WORK INSTRUCTIONS.
Among the entries below, count the lines where the string "picture" occurs, and give only the number.

## Begin DATASET ENTRIES

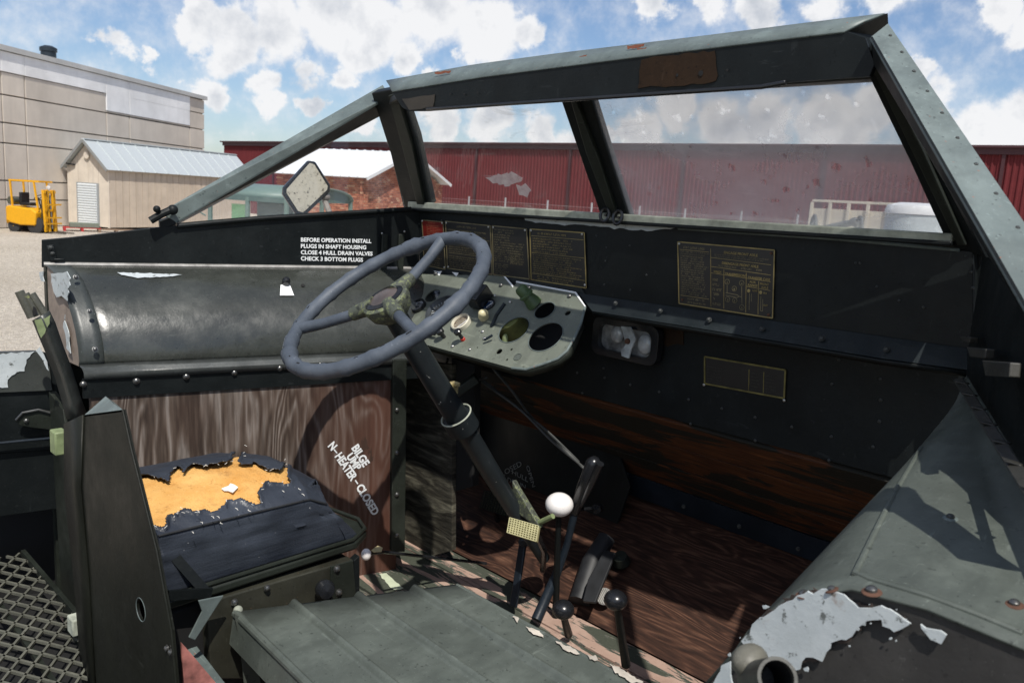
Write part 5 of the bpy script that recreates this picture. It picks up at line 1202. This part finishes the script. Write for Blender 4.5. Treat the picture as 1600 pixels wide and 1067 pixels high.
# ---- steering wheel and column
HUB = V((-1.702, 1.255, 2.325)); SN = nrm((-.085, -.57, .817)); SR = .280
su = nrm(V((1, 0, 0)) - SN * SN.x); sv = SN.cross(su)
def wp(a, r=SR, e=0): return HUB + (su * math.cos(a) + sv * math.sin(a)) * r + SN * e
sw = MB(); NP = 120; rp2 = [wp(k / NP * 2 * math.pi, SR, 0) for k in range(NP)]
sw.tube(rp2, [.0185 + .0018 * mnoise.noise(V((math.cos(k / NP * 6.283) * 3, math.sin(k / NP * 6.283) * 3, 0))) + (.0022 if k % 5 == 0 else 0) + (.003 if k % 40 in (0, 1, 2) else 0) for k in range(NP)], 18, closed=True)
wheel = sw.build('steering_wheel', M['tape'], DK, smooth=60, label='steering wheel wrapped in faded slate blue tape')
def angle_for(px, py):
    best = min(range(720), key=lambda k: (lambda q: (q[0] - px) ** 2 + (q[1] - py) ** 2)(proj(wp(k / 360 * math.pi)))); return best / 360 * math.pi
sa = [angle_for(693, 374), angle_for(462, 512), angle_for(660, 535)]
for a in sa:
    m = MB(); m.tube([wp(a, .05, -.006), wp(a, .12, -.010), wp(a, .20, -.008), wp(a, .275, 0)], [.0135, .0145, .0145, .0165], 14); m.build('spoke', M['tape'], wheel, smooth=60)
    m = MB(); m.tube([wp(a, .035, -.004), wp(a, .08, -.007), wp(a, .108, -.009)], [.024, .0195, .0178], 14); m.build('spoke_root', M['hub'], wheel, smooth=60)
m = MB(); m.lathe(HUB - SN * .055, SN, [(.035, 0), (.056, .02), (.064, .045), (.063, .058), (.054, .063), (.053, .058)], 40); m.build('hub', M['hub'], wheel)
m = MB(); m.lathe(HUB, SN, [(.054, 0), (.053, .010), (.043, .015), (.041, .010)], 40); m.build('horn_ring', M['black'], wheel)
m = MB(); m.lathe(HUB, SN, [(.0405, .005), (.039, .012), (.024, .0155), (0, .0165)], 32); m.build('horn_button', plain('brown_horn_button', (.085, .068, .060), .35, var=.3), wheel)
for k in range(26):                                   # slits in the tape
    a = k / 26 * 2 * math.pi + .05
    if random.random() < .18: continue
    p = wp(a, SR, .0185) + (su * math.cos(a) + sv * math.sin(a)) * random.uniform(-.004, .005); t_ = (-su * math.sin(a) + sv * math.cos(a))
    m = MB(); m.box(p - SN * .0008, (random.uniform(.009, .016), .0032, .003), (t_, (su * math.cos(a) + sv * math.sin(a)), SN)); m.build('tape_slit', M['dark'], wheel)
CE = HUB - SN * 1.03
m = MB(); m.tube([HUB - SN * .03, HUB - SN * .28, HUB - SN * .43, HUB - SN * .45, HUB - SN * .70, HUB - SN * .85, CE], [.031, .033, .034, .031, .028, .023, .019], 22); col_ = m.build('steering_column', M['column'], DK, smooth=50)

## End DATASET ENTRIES
## Begin DATASET ENTRIES

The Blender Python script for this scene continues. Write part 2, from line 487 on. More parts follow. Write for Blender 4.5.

## End DATASET ENTRIES
## Begin DATASET ENTRIES

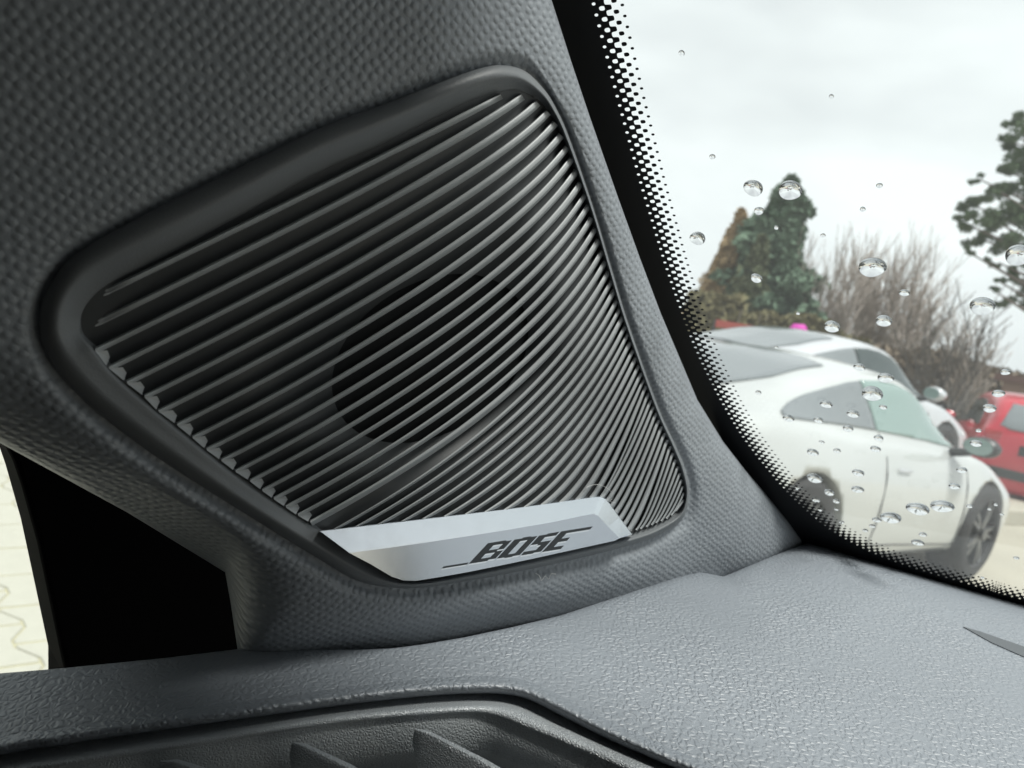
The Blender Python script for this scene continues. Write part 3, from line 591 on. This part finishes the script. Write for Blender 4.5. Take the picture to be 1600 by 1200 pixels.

## End DATASET ENTRIES

EXERCISE RESPONSE.
2